ESSENCE.com: Quite a few ladies liked your new single, “Beautiful,” on ESSENCE.com, did you write it yourself?
NOEL GOURDIN: I didn’t write, “Beautiful,” all by myself, songwriter Ryan Toby really started it. It had this great feel to it and Marcus “DL” Siskind, the CEO of my new label, Mass Appeal Entertainment, produced it. I felt the record and said, it’s high time that the ladies just get a lot more respect on the airwaves, because there’s so much degradation. We recorded the song in December 2010 and as soon as we finished it I knew we had something worthwhile — like my first number 1 single “The River” from my first album, “After My Time.”
ESSENCE.com: “Beautiful‚” has a great message. How important is a person’s self-perception in garnering the respect you describe?
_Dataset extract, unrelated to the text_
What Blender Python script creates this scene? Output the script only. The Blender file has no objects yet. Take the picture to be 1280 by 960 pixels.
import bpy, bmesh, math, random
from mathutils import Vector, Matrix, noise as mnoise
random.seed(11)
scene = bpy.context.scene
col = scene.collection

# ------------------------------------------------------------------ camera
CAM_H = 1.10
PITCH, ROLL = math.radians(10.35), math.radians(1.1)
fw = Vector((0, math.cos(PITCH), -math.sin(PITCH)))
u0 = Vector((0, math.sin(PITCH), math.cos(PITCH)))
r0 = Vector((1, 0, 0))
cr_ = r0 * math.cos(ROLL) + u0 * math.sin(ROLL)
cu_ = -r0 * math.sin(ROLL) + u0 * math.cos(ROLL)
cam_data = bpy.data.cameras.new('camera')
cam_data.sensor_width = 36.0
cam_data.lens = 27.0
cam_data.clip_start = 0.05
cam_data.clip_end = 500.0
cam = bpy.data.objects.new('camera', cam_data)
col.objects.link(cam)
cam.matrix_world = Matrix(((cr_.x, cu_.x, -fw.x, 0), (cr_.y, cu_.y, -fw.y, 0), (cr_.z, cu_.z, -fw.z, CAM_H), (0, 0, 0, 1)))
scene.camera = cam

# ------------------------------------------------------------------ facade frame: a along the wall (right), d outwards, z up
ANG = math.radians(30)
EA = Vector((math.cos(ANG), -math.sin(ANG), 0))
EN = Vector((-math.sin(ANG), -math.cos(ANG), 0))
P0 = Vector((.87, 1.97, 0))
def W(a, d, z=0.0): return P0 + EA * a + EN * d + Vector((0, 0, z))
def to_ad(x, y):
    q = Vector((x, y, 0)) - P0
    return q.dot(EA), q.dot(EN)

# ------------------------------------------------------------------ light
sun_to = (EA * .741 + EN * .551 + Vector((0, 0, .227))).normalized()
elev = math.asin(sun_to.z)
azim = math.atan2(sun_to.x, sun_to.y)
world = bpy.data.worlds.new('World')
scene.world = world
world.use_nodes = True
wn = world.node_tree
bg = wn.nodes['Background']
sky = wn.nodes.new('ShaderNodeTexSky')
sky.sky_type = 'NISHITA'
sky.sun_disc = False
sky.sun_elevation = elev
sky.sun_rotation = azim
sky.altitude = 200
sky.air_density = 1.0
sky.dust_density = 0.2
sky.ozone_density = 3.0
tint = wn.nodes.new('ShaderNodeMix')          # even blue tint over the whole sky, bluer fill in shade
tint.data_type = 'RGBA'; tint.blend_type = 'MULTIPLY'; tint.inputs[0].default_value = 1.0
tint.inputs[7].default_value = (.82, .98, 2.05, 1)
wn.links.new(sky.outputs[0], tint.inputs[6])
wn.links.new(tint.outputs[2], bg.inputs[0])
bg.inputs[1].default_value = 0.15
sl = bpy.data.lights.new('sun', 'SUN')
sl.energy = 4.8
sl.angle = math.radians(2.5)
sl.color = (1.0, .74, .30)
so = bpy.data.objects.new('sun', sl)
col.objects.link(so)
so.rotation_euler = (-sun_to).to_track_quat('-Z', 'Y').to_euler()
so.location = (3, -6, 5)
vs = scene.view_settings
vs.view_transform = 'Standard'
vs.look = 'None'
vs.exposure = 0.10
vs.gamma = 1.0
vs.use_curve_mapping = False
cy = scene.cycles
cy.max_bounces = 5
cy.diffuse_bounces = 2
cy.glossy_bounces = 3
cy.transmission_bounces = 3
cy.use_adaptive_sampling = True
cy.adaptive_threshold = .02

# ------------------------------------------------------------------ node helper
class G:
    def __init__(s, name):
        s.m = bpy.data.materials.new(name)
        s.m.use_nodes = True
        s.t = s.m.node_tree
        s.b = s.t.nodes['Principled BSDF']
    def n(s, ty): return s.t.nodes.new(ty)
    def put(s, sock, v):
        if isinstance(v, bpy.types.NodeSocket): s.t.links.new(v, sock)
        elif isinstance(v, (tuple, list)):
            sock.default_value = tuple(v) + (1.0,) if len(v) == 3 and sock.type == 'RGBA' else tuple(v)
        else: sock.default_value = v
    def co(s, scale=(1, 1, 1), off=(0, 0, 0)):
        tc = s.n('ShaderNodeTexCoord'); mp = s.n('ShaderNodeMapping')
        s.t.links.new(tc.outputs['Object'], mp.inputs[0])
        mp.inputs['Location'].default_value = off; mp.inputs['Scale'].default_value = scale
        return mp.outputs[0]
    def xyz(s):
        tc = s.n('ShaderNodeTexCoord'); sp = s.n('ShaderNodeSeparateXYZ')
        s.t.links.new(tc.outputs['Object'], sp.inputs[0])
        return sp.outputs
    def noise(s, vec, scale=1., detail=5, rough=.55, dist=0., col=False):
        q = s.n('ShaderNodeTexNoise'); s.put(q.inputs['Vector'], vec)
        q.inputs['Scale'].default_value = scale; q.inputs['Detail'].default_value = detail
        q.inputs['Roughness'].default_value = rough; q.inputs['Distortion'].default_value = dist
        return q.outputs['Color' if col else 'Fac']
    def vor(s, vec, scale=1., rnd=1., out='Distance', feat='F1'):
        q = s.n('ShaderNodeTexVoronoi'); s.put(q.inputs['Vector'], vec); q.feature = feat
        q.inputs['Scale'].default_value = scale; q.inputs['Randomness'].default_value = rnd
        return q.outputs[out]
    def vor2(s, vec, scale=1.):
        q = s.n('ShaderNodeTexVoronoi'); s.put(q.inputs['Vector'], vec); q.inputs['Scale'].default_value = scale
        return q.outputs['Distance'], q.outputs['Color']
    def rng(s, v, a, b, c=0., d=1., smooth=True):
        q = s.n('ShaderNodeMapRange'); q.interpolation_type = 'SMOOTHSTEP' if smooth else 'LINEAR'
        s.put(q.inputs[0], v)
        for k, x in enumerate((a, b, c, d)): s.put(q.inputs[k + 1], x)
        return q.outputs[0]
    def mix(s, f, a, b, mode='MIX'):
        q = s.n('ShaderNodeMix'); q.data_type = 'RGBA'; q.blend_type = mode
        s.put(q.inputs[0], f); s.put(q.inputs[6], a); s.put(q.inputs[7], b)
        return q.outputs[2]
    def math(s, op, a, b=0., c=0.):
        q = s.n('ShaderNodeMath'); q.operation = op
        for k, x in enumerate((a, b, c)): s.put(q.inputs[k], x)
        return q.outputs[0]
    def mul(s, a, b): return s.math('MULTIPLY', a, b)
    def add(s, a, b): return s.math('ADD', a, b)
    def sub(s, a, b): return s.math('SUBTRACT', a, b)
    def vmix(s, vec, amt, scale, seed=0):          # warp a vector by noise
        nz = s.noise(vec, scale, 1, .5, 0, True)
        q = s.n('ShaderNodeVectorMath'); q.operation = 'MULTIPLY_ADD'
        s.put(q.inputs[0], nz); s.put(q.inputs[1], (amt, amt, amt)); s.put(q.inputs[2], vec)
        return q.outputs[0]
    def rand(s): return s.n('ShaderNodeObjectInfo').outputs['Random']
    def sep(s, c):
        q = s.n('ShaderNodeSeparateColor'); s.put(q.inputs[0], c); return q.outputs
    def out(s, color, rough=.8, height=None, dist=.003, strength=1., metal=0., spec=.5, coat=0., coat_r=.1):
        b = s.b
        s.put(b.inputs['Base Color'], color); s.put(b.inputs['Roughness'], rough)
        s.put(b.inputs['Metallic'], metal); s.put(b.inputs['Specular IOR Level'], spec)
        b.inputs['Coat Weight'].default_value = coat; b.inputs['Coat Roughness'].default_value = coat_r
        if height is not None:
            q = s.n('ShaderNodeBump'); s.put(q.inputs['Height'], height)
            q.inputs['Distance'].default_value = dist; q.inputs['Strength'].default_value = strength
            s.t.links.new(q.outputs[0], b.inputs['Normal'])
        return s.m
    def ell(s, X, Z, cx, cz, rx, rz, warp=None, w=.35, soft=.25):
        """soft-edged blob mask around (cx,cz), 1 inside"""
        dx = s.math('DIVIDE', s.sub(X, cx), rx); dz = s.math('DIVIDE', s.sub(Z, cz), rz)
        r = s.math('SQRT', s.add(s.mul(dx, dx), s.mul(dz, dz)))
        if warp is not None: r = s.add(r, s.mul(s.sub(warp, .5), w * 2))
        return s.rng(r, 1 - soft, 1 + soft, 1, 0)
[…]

GOURDIN: It’s all in the way a person respects themselves. There are stereotypes, are they right? No, but like racial profiling, to our society it is what it is. What you put out there can set yourself up for how you’re perceived. Do you want to be perceived a certain way? Then be conscious of that. However if a beautiful woman walks by and a man wants to talk to her and she ignores him, that does not give him the right to scream expletives at her. That’s not right. We have to remember on a conscious level, how we appear and how we carry ourselves.
ESSENCE.com: What’s your new album called and does it focus on this idea of respect?
GOURDIN: The new album is called, “Fresh: The Definition‚” and it’s about the situations that arise in love. I have a record called, “Insurance Policy,” about how a woman might be on your case thinking that you’re cheating and the song says she wouldn’t have to do that if she were doing what she’s supposed to at home. “Brand New‚” is my story about coming from Epic Records to an independent label with Mass Appeal and starting fresh. You’re not done until the Lord says you are.
ESSENCE.com: We hear you’ve got a nod to James & Bobby Purify hit “I’m Your Puppet”…
GOURDIN: I’ve got a song called “Puppet‚” about being so infatuated with a woman that you’re being worked over, in a good way. It’s not taken from their “Puppet” but it has that classic soul feel.
ESSENCE.com: Who are some of your musical influences?
GOURDIN: Marvin Gaye, Tyrone Davis and Johnnie Taylor. They just went in the studio, did it up and it’s still around today, 50 years later. It’s timeless and the type of integrity I want to be remembered for when I’m out of the music business.